INSTRUCTIONS TO FOLLOW: Each line in the material below, starting at the one with "Write a USD" and ending at the one with "from pxr import", is to be reproduced exactly; no picture is to be copied.

Scripts that build scenes:

[START]

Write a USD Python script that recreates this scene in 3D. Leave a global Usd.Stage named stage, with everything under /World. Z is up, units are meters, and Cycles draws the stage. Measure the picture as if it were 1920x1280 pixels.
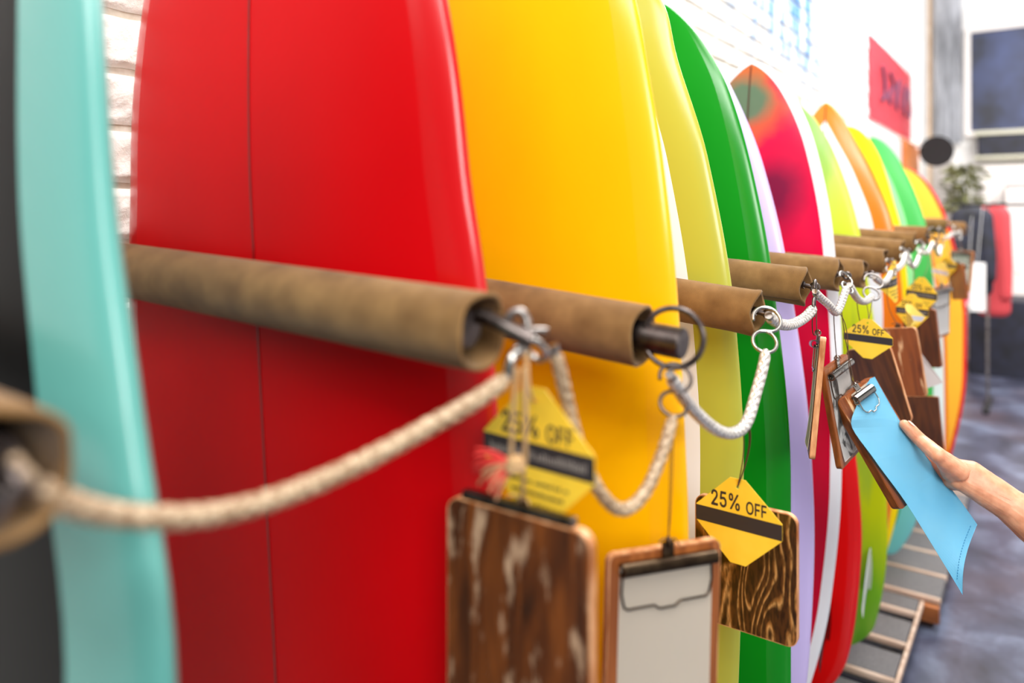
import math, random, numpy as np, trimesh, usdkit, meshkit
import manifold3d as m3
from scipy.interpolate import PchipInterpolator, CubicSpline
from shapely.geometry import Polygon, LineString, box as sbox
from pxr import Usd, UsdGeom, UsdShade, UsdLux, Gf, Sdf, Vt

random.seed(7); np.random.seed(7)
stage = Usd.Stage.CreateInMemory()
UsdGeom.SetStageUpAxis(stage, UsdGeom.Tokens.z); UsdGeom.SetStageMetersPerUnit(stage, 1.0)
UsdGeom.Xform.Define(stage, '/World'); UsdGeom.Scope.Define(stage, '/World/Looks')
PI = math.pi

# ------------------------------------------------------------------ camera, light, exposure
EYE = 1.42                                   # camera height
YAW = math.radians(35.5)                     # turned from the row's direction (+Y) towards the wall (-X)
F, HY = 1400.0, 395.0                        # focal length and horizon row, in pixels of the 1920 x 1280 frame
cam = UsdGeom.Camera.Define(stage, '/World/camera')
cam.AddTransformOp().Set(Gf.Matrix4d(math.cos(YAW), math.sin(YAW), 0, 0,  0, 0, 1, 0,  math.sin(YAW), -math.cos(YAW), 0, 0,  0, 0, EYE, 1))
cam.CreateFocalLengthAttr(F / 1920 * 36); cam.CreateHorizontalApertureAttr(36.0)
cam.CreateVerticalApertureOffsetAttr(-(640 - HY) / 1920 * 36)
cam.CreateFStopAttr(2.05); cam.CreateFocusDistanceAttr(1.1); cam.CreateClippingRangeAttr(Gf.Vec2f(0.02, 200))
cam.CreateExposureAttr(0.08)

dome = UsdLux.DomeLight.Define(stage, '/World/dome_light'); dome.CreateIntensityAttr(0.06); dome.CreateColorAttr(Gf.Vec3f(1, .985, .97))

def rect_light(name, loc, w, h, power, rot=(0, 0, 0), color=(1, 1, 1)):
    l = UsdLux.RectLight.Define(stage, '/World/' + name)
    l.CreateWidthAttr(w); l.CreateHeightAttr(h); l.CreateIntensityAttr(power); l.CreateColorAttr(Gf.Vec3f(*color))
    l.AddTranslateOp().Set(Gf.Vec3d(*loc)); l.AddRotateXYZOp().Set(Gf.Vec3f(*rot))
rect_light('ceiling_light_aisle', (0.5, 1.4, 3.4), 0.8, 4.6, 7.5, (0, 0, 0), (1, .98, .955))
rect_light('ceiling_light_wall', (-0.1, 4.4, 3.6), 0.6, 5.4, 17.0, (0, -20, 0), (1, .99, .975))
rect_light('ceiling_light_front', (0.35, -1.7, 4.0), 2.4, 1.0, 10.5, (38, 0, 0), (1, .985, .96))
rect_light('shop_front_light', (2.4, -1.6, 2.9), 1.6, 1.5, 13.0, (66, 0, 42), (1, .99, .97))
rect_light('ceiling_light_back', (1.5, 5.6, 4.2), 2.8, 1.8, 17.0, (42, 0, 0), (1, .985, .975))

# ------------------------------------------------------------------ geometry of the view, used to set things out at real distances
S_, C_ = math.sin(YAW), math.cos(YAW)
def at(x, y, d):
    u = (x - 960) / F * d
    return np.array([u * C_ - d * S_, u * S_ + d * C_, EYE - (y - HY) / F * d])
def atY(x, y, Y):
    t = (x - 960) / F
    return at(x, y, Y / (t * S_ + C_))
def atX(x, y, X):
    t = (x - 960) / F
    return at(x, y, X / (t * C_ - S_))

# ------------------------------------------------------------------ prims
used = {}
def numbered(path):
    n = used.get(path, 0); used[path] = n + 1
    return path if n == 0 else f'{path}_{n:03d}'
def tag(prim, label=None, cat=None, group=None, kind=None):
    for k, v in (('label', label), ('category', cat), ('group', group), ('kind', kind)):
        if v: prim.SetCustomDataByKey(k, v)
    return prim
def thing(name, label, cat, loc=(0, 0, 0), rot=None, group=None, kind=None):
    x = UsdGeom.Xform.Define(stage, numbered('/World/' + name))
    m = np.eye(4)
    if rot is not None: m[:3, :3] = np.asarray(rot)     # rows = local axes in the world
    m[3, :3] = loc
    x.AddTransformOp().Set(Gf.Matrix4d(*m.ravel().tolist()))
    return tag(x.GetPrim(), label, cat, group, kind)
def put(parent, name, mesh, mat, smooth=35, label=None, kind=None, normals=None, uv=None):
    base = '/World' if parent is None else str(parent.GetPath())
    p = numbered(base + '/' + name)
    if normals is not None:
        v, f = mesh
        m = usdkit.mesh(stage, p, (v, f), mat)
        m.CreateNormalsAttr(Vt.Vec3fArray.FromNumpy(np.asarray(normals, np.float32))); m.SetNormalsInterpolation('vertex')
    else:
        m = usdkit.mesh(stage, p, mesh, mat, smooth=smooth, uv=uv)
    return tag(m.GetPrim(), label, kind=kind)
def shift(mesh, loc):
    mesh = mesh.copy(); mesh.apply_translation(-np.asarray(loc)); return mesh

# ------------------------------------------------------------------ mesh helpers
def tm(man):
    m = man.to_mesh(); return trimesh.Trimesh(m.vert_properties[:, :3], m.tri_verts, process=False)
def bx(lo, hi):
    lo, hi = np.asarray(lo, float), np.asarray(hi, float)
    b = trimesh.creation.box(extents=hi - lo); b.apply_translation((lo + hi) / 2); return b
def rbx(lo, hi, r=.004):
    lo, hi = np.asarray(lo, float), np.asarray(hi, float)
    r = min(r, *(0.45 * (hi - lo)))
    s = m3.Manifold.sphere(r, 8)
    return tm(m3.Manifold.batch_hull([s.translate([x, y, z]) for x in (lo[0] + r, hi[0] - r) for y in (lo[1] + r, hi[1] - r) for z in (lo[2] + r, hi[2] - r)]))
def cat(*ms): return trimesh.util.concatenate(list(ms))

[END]
[START]

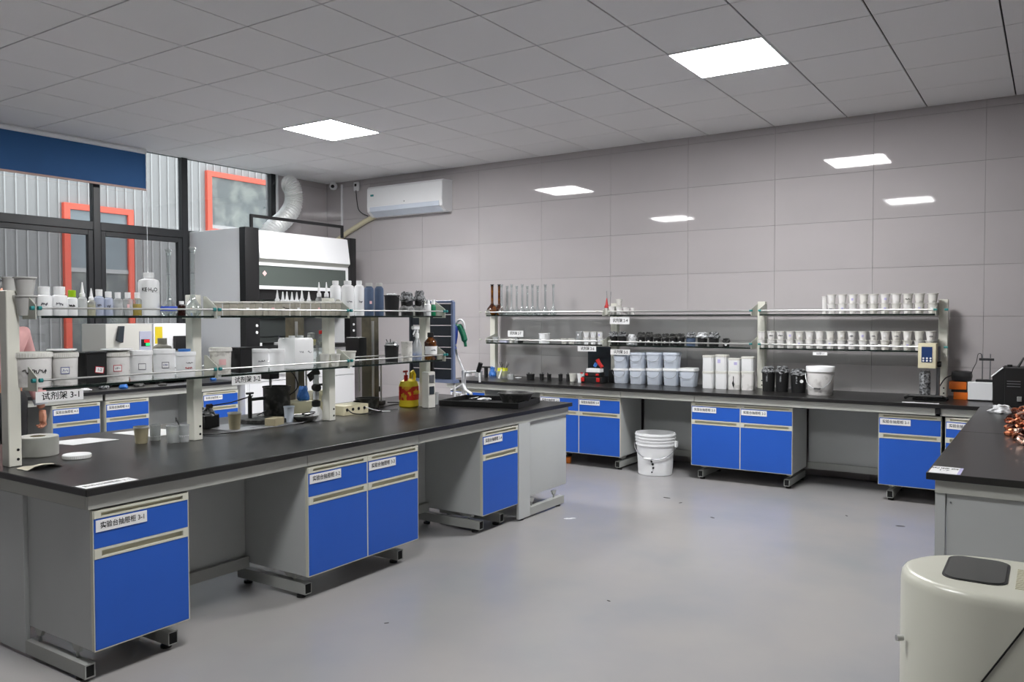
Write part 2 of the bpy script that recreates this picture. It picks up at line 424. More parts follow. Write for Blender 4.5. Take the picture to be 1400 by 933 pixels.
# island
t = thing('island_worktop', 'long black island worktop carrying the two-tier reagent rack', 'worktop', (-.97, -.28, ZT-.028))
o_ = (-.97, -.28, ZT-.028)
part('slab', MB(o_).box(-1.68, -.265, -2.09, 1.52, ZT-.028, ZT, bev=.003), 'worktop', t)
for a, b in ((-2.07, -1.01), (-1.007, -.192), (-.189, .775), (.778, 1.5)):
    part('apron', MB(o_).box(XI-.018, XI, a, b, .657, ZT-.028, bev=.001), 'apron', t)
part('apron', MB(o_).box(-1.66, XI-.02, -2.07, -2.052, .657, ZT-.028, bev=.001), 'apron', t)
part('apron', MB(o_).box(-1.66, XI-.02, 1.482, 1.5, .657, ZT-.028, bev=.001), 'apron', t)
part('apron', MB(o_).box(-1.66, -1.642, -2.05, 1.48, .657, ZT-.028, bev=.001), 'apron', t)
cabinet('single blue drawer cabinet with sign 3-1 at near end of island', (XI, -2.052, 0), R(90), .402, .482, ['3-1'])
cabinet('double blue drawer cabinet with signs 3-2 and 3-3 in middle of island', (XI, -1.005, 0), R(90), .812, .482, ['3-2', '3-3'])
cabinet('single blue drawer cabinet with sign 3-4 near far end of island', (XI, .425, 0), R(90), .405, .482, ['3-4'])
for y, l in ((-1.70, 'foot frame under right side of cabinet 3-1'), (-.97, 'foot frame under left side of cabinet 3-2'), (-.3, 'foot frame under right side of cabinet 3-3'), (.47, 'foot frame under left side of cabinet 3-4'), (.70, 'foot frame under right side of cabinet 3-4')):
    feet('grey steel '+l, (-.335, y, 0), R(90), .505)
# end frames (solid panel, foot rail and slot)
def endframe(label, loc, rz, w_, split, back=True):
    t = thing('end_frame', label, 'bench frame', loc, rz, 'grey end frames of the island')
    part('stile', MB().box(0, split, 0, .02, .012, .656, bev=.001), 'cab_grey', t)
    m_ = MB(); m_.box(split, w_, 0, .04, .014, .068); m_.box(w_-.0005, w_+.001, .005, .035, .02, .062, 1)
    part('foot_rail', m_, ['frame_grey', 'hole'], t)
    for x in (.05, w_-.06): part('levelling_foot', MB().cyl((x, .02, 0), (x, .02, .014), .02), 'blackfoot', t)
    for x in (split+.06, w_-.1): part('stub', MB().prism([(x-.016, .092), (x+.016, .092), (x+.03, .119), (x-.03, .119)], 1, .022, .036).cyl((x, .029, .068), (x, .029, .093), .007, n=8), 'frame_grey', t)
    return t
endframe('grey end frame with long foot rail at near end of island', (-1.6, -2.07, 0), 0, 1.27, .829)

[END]

RESULT OF THIS EXERCISE:
Write a USD Python script that recreates this scene in 3D. Leave a global Usd.Stage named stage, with everything under /World. Z is up, units are meters, and Cycles draws the stage. Measure the picture as if it were 1920x1280 pixels.
import math, random, numpy as np, trimesh, usdkit, meshkit
import manifold3d as m3
from scipy.interpolate import PchipInterpolator, CubicSpline
from shapely.geometry import Polygon, LineString, box as sbox
from pxr import Usd, UsdGeom, UsdShade, UsdLux, Gf, Sdf, Vt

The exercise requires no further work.